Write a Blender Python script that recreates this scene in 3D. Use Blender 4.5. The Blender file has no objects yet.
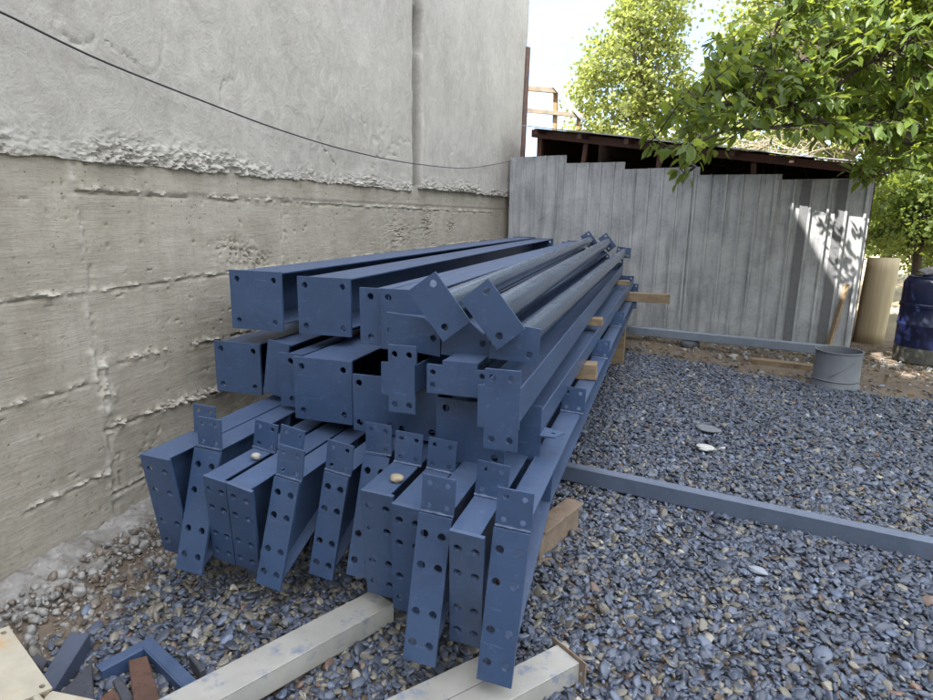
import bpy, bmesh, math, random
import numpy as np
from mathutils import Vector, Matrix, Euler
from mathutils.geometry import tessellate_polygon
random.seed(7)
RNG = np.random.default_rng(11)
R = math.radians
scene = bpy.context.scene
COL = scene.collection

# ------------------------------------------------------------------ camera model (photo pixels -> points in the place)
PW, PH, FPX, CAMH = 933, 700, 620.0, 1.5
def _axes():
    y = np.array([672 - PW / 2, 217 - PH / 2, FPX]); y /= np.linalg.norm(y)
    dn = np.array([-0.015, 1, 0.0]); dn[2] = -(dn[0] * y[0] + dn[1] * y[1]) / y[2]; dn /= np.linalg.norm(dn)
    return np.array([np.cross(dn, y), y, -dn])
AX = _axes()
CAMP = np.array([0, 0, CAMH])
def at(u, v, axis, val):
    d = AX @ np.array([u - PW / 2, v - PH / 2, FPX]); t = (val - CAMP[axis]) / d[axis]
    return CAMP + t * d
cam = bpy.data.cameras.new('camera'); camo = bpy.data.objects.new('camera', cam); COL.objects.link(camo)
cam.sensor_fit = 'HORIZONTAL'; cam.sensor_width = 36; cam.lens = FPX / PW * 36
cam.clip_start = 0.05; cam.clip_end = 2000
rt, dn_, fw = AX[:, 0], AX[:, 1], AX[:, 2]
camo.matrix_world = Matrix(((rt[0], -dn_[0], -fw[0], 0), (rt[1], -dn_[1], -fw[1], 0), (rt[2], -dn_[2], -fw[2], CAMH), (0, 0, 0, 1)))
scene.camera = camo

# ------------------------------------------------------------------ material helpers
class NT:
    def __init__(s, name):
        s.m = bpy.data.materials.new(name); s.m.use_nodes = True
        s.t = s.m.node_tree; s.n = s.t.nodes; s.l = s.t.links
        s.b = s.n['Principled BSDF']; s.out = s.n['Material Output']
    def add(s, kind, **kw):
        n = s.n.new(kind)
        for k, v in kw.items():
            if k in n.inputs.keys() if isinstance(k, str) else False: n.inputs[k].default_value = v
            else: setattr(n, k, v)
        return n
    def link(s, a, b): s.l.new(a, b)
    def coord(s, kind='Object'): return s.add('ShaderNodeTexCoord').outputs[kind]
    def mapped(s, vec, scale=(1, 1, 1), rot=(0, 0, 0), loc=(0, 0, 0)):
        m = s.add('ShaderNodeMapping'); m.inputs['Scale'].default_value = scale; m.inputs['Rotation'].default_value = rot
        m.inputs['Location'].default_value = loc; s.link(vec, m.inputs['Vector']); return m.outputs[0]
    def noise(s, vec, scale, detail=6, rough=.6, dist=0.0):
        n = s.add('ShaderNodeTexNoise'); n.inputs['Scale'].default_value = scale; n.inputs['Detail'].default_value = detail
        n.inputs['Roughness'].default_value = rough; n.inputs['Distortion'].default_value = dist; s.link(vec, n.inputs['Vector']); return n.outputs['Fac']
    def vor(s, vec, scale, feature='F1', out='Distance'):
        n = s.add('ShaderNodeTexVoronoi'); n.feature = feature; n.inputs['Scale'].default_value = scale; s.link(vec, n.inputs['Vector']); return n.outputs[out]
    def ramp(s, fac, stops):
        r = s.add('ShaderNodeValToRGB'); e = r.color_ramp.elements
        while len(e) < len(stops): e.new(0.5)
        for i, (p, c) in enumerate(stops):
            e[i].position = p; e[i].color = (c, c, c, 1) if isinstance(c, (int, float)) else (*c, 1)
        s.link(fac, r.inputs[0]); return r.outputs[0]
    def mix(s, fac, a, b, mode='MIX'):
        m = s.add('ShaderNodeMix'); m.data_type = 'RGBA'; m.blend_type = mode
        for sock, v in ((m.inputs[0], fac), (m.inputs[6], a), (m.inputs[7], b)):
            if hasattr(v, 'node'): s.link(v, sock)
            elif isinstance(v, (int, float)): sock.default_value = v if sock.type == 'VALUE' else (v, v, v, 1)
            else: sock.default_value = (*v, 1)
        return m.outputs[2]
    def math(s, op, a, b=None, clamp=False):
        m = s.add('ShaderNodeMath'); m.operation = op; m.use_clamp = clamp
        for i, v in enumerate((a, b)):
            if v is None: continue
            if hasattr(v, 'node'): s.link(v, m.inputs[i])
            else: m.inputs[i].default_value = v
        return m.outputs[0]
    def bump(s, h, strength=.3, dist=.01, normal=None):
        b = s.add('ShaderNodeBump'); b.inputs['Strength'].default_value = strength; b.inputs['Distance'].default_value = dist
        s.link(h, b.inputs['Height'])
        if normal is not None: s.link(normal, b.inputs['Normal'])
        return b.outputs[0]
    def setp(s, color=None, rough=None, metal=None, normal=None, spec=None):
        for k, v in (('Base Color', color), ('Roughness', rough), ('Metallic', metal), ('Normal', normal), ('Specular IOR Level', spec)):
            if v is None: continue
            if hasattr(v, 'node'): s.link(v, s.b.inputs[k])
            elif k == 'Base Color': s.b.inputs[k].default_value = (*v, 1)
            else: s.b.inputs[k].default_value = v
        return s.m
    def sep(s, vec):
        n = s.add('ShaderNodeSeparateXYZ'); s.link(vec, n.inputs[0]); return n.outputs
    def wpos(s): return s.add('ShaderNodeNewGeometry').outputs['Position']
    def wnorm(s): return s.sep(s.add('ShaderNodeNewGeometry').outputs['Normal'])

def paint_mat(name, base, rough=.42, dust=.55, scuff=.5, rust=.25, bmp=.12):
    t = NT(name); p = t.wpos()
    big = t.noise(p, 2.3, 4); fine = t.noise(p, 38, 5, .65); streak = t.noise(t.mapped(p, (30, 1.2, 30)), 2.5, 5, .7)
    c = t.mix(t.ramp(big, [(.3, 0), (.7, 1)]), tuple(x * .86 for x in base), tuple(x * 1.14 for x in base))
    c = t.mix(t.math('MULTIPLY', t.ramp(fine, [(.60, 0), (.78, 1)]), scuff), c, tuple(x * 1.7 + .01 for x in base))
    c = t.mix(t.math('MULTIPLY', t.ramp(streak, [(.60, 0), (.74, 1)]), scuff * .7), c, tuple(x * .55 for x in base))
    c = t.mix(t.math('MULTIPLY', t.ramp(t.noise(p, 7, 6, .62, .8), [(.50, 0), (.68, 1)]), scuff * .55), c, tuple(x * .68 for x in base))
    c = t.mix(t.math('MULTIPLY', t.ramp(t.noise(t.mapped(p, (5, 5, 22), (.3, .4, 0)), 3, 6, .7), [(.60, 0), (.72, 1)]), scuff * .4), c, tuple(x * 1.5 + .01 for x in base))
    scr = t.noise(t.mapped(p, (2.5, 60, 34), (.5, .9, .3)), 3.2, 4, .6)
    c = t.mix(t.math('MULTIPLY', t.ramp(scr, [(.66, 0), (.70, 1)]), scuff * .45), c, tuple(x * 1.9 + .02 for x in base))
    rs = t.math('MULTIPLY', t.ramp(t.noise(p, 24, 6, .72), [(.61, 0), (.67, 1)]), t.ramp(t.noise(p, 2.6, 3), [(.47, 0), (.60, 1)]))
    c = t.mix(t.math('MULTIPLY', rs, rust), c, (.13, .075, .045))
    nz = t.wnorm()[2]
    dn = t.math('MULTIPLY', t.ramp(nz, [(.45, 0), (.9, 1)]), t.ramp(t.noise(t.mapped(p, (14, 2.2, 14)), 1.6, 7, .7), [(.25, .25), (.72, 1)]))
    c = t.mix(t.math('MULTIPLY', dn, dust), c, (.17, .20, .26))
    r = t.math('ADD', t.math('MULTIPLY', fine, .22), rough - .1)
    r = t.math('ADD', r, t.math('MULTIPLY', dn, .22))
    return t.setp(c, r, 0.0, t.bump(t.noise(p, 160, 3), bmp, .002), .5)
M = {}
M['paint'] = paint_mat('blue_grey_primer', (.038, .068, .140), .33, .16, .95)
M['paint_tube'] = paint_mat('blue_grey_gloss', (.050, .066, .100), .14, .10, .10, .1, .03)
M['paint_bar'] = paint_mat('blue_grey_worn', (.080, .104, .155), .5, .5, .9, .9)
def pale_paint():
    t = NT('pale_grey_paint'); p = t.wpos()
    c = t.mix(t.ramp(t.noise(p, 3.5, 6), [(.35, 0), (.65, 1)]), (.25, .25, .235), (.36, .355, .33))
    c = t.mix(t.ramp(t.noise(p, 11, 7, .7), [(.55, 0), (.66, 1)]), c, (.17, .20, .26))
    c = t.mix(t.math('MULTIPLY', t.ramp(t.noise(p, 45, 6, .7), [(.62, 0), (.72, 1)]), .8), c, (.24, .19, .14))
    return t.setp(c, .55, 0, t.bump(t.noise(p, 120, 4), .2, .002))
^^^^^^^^
**SET EXERCISE**. Go from the first line of the data above to the line containing "scene.camera = camo" and retype exactly those lines, both included, but none of the pictures.

**COMPLETE OUTPUT**.
Write a Blender Python script that recreates this scene in 3D. Use Blender 4.5. The Blender file has no objects yet.
import bpy, bmesh, math, random
import numpy as np
from mathutils import Vector, Matrix, Euler
from mathutils.geometry import tessellate_polygon
random.seed(7)
RNG = np.random.default_rng(11)
R = math.radians
scene = bpy.context.scene
COL = scene.collection

# ------------------------------------------------------------------ camera model (photo pixels -> points in the place)
PW, PH, FPX, CAMH = 933, 700, 620.0, 1.5
def _axes():
    y = np.array([672 - PW / 2, 217 - PH / 2, FPX]); y /= np.linalg.norm(y)
    dn = np.array([-0.015, 1, 0.0]); dn[2] = -(dn[0] * y[0] + dn[1] * y[1]) / y[2]; dn /= np.linalg.norm(dn)
    return np.array([np.cross(dn, y), y, -dn])
AX = _axes()
CAMP = np.array([0, 0, CAMH])
def at(u, v, axis, val):
    d = AX @ np.array([u - PW / 2, v - PH / 2, FPX]); t = (val - CAMP[axis]) / d[axis]
    return CAMP + t * d
cam = bpy.data.cameras.new('camera'); camo = bpy.data.objects.new('camera', cam); COL.objects.link(camo)
cam.sensor_fit = 'HORIZONTAL'; cam.sensor_width = 36; cam.lens = FPX / PW * 36
cam.clip_start = 0.05; cam.clip_end = 2000
rt, dn_, fw = AX[:, 0], AX[:, 1], AX[:, 2]
camo.matrix_world = Matrix(((rt[0], -dn_[0], -fw[0], 0), (rt[1], -dn_[1], -fw[1], 0), (rt[2], -dn_[2], -fw[2], CAMH), (0, 0, 0, 1)))
scene.camera = camo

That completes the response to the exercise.